Today is bound to be a good day for stocks and, as I pointed out on my TV show, we needed a positive night on Wall Street because we finished with the S&P/ASX 200 index around the support levels of 5673.8. If the Yanks woke up on Wednesday and went negative on us, we could expect a biggish sell off on our market today.

And how did it happen? Well, the most important woman in the world has spoken and gave financial markets what they wanted to hear.

The most important woman in the world? Angela Merkel? The Queen? The IMF’s Christine Lagarde? The richest woman? Gina Rinehart.

Nope, the woman who can make or break our stocks and our super funds, create booms or recessions and encourage or discourage the real world investment that creates growth and jobs for the jobless is the Fed boss, Janet Yellen.

And overnight she got it right, well, at least from the markets’ points of view.

Janet made her official testimony to Congress and the message was simple — interest rates will be raised, gradually. And there’s no intention to sell bonds too quickly, which would not only raise interest rates but take away money from the economy.

This is how CNBC summed up the market response: "We're getting a positive reaction to her testimony," said Jeff Kravetz, regional investment strategist at the Private Client Reserve at U.S. Bank. "What happened was she was more dovish than the market expected in her prepared remarks."

Meanwhile, the stock market certainly agreed with the Dow Jones, hitting a record intraday high, though it finished short of its all-time closing high. The most talked about market index in the world was up 123 points (or 0.57%) but the more important index, the S&P 500 Index, which looks at the USA’s top 500 companies, was up 17 points (or 0.73%).

But wait, there’s more.

The hi-tech Nasdaq index, which houses the great US company names of the online and computer world, rose 1.1%!
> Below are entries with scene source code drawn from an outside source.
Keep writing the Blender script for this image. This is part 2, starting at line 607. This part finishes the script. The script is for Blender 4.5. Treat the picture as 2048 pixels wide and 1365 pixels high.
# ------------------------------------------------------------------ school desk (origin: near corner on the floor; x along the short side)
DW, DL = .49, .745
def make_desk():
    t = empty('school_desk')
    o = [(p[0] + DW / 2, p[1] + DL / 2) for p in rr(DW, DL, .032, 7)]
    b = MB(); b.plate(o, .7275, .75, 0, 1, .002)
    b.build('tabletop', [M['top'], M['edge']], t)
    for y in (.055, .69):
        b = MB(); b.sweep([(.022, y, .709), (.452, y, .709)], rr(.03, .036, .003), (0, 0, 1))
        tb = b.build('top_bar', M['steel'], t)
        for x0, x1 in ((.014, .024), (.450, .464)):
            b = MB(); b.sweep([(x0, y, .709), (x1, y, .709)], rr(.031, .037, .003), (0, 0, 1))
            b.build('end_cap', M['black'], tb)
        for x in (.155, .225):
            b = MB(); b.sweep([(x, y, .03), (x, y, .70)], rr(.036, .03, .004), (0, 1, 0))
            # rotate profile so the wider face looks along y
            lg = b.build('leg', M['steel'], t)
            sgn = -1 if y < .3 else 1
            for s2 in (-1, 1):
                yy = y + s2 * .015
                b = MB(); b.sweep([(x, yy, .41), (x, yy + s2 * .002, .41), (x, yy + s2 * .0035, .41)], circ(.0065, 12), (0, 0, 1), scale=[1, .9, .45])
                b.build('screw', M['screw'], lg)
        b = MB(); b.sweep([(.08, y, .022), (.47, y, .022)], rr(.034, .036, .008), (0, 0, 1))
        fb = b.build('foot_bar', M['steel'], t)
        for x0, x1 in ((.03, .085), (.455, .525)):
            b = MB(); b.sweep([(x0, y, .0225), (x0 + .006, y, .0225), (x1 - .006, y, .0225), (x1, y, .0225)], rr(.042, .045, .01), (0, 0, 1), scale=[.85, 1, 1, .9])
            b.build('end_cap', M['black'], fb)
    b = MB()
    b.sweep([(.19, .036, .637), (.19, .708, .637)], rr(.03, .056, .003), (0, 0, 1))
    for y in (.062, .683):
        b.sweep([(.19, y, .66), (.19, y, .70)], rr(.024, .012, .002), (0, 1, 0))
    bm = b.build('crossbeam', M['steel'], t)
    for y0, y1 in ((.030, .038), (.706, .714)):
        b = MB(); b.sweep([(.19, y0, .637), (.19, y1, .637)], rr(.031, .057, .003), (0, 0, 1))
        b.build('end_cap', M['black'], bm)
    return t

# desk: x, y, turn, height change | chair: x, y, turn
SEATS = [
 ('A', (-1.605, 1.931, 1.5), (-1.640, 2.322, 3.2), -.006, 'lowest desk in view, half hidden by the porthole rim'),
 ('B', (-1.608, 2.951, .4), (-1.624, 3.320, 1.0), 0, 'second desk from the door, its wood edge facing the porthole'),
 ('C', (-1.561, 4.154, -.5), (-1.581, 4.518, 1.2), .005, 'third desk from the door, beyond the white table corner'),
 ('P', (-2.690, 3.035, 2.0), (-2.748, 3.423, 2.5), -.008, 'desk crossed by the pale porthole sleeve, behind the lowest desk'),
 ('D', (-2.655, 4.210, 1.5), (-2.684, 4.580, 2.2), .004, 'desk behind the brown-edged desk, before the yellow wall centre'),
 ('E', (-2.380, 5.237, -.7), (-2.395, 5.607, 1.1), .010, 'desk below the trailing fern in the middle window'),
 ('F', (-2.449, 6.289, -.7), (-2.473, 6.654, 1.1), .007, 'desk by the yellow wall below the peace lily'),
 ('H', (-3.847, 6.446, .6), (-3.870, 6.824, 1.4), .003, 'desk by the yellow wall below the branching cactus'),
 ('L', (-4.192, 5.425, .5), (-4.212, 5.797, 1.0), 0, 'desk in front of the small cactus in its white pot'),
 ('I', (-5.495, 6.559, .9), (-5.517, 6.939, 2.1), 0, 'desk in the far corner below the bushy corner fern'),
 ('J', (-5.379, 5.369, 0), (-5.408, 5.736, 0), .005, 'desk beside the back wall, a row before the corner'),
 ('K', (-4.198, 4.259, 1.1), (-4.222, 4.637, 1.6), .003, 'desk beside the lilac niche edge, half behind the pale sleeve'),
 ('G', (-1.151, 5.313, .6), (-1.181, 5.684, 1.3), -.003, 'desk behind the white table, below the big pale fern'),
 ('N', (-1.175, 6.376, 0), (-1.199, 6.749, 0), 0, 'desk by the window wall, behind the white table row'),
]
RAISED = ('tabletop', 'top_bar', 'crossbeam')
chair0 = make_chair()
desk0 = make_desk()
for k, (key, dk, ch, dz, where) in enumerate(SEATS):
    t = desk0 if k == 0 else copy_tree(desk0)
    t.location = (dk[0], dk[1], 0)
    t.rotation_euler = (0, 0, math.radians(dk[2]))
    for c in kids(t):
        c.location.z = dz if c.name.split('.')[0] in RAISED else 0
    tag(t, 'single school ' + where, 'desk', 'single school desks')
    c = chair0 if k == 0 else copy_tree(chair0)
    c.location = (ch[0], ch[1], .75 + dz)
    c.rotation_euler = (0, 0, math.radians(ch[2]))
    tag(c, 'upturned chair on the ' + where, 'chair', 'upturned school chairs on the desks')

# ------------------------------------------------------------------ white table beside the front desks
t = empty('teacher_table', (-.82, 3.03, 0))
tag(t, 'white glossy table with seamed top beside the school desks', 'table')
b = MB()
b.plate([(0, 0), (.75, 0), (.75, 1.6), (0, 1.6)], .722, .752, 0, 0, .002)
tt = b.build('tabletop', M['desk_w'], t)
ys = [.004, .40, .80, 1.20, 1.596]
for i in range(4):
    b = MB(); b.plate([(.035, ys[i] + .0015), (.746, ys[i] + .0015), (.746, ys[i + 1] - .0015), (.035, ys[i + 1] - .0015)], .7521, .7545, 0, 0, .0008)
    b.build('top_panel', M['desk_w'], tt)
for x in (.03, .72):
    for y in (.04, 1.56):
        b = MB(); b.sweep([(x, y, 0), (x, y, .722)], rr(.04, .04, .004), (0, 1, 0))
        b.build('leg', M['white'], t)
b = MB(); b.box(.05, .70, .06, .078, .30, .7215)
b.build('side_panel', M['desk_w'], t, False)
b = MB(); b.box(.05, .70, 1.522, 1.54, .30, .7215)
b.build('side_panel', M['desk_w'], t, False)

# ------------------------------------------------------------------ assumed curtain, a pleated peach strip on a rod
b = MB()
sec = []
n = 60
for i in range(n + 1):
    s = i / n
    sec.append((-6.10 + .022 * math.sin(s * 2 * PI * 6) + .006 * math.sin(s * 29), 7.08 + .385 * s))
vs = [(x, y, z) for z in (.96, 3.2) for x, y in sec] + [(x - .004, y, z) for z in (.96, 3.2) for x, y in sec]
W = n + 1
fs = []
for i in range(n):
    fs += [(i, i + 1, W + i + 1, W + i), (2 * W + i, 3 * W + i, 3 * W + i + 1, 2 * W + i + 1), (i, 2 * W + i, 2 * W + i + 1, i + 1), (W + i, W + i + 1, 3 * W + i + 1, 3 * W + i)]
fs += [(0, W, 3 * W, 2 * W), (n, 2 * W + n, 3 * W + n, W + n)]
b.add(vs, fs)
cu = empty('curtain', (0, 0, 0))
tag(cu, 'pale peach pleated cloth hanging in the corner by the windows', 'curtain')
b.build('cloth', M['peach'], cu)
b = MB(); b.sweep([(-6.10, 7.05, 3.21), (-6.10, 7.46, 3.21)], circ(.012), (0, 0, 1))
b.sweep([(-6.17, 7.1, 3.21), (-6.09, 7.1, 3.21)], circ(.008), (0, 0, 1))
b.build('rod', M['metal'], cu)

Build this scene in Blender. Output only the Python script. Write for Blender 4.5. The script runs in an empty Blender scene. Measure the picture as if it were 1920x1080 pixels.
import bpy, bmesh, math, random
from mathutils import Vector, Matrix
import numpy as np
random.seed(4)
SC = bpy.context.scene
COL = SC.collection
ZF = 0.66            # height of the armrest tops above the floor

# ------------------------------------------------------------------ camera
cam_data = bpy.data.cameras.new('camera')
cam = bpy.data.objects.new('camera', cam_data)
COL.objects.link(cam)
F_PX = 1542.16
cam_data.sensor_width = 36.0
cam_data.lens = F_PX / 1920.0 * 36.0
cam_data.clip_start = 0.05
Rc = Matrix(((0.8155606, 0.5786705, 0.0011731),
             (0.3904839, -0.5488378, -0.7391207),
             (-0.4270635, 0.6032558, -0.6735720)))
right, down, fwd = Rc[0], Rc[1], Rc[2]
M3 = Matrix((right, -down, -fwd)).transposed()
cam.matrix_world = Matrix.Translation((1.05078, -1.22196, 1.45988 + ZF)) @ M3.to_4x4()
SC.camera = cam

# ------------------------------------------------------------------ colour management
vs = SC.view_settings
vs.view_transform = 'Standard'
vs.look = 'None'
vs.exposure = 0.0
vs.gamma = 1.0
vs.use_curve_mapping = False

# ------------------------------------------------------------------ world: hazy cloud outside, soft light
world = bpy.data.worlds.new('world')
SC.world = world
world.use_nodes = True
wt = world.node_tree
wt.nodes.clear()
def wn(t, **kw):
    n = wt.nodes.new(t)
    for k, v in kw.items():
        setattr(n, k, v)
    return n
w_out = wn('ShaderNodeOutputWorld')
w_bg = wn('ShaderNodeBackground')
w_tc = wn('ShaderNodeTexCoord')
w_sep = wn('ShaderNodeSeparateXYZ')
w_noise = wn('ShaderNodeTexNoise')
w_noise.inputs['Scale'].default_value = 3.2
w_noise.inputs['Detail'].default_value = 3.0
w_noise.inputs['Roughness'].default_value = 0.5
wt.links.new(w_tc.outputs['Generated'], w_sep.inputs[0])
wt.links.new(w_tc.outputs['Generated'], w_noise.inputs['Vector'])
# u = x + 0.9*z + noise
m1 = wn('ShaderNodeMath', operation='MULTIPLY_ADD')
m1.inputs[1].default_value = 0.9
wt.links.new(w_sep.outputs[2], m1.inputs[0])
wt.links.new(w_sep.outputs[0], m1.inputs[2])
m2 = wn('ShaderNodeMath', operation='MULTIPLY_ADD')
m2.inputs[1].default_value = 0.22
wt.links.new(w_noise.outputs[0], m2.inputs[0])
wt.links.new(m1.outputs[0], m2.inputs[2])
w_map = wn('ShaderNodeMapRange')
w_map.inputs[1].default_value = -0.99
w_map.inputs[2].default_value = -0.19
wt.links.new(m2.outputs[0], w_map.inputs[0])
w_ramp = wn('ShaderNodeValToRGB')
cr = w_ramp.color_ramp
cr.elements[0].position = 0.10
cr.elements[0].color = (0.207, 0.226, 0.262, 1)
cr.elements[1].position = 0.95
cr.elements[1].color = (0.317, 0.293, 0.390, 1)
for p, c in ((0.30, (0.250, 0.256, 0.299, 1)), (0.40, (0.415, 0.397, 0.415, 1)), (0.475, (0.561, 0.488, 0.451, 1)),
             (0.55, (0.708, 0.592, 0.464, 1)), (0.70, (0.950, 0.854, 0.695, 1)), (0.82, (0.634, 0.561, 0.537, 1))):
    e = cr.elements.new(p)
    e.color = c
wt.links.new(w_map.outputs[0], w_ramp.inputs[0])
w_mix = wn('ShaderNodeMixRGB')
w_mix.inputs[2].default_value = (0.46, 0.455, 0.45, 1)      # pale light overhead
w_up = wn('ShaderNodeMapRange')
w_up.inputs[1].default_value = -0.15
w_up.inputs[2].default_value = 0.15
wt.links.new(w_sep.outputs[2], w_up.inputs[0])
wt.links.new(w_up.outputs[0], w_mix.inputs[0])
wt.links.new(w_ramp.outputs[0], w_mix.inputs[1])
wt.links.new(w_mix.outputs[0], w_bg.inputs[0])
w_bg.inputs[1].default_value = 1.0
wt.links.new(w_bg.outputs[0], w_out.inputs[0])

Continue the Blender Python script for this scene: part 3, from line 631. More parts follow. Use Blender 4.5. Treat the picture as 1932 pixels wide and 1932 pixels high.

Yep, Janet got it right. Even Donald Trump, who’s not a Yellen fan, would have to have tweeted positively on her work.

She also inferred that rate rises won’t have to go as high as in the past because the world, post-GFC, has changed.

On Tuesday night on my TV show on the Sky News Business channel, I talked to John Edwards, who was once on our Reserve Bank board. He’s a respected economist and because of our higher indebtedness, I asked him whether interest rate rises would be more impactful on the economy, and whether that meant that we might not see rates go as high as they used to.

He was categorical in saying “Yes”. So it might be safe to guess that home loan rates might not go to 8% or 9% in this economic cycle. The top rate might be 6% or so, which means fears that our banks have over-lent and could face problems with the over-borrowed, as rates rise, might be overblown.

Proving she pleased the market was the fall in Treasury yields. It has been the rises over recent weeks that haven’t helped stock prices. Once again, this is good news for stocks and should help our market today.

If it doesn’t, even this positive optimist could start getting a bit worried about our stock market.

Janet leaves her top of the world money job in February. This first woman of finance (ever) looks set to end her term as an absolute winner!

Helping our market today could also be the news from other stock markets, with European markets rising strongly, as energy, construction, healthcare and mining stocks led the way. The Euro STOXX 600 index rose by 1.6%, with the UK FTSE up by 1.2%, while the German Dax gained 1.5%. Also, in London trade, shares in Rio Tinto rose by 0.8% and shares in BHP rose by 2.0%.

As I say, if our stock market doesn’t have a good day, I’ll be a little bit worried tonight. And that’s not my MO!